→ **THE PROBLEM**
Scan the material below for the string "picture", and copy every line where it shows up.

→ **EXTRACTED RECORDS**
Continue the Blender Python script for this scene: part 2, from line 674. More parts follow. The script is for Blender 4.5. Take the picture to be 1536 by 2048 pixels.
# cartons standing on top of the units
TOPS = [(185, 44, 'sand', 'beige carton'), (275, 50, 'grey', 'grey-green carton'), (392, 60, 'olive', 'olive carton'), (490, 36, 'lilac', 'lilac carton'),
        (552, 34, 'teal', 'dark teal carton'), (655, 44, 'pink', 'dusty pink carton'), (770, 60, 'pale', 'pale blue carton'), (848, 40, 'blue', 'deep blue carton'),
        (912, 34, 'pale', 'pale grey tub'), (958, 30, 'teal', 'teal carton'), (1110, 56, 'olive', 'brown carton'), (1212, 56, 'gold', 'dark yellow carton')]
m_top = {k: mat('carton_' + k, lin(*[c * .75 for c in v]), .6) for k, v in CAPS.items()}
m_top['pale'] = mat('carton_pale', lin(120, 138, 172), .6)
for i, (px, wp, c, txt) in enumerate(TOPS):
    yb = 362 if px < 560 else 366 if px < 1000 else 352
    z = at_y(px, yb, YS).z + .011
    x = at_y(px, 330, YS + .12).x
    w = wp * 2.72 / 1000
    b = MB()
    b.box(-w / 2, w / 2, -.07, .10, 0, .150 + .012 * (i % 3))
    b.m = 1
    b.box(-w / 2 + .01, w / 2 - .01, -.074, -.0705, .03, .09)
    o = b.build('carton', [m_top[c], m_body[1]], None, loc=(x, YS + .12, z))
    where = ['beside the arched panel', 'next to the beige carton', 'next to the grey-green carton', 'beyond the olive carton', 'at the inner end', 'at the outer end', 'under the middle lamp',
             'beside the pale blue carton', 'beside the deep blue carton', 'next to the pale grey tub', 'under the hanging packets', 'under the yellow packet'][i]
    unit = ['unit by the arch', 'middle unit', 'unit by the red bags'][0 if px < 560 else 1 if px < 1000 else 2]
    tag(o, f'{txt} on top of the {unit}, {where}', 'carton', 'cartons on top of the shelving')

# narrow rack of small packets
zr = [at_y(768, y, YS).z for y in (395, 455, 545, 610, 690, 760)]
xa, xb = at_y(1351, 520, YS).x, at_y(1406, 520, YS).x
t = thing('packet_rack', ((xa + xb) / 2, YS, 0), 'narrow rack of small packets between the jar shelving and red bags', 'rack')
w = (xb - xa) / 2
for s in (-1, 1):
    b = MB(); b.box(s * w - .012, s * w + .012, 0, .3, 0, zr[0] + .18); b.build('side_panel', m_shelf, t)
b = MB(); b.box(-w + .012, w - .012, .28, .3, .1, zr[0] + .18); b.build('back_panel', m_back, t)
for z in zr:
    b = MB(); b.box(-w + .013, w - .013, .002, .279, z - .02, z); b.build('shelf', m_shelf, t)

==

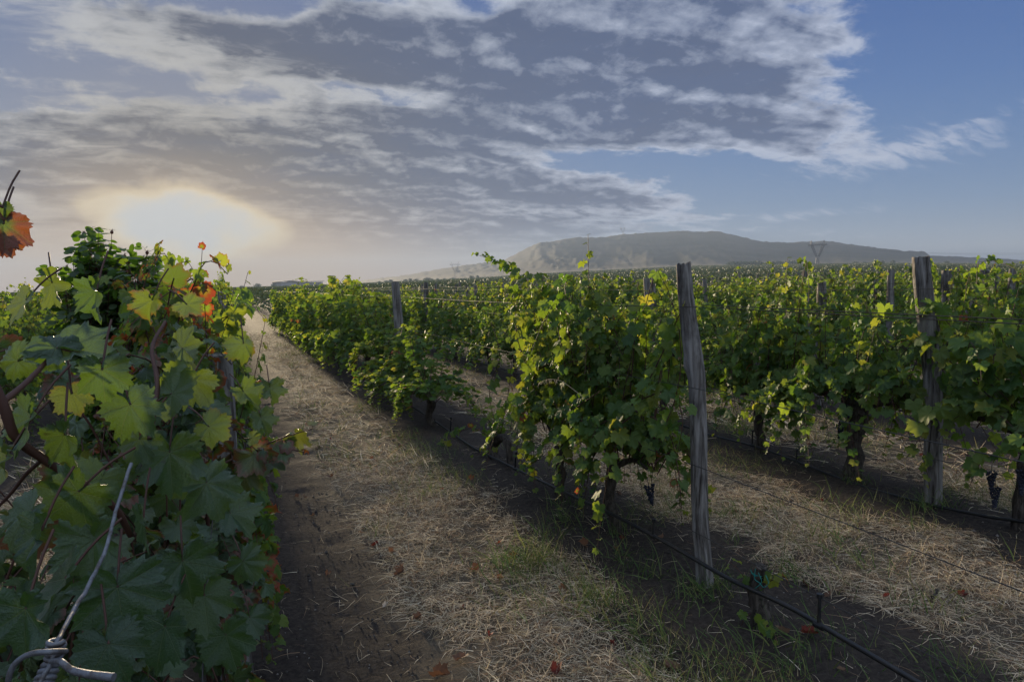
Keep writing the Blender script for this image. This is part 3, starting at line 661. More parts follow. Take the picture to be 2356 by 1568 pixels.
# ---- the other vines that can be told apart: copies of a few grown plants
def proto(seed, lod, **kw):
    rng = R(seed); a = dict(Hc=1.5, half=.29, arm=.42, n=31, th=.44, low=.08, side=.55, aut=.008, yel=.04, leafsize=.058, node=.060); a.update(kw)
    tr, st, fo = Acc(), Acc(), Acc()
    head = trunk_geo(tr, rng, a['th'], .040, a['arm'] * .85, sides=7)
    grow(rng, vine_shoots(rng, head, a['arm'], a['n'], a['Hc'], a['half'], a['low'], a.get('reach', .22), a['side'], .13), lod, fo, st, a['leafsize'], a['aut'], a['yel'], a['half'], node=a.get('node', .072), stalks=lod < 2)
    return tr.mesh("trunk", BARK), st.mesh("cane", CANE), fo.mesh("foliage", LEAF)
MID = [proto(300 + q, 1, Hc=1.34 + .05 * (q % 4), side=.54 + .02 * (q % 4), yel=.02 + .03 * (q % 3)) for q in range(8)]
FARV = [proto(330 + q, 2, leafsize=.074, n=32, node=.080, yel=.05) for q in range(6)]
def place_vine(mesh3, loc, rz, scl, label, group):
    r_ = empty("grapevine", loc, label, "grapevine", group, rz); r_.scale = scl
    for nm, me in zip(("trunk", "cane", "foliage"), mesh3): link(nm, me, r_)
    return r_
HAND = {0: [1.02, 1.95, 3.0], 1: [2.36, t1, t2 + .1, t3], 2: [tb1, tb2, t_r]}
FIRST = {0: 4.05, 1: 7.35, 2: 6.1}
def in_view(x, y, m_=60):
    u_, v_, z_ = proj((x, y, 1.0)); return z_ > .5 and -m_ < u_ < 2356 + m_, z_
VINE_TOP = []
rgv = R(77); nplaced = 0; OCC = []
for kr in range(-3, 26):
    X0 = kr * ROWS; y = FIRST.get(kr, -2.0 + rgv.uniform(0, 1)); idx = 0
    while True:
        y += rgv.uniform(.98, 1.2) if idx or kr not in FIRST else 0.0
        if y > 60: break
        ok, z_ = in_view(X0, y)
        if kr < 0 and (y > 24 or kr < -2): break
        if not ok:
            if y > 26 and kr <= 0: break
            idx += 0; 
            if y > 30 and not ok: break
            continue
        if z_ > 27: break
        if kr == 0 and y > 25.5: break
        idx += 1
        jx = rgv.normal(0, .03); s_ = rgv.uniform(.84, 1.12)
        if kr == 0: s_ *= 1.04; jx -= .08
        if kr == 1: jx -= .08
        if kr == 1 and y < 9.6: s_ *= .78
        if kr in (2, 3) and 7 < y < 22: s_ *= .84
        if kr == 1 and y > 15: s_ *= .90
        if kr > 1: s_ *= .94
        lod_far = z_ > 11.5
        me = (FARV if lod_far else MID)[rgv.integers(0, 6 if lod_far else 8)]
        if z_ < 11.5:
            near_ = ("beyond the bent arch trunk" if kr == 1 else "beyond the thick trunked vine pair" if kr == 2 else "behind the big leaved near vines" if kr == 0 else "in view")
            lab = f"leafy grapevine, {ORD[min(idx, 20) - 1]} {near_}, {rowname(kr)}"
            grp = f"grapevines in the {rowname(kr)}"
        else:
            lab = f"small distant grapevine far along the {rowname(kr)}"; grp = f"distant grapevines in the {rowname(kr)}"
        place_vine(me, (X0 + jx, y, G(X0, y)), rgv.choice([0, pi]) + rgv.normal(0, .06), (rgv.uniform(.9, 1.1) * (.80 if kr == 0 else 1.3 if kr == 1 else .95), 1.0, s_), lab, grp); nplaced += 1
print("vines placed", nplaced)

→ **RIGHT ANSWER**
Continue the Blender Python script for this scene: part 2, from line 674. More parts follow. The script is for Blender 4.5. Take the picture to be 1536 by 2048 pixels.
Keep writing the Blender script for this image. This is part 3, starting at line 661. More parts follow. Take the picture to be 2356 by 1568 pixels.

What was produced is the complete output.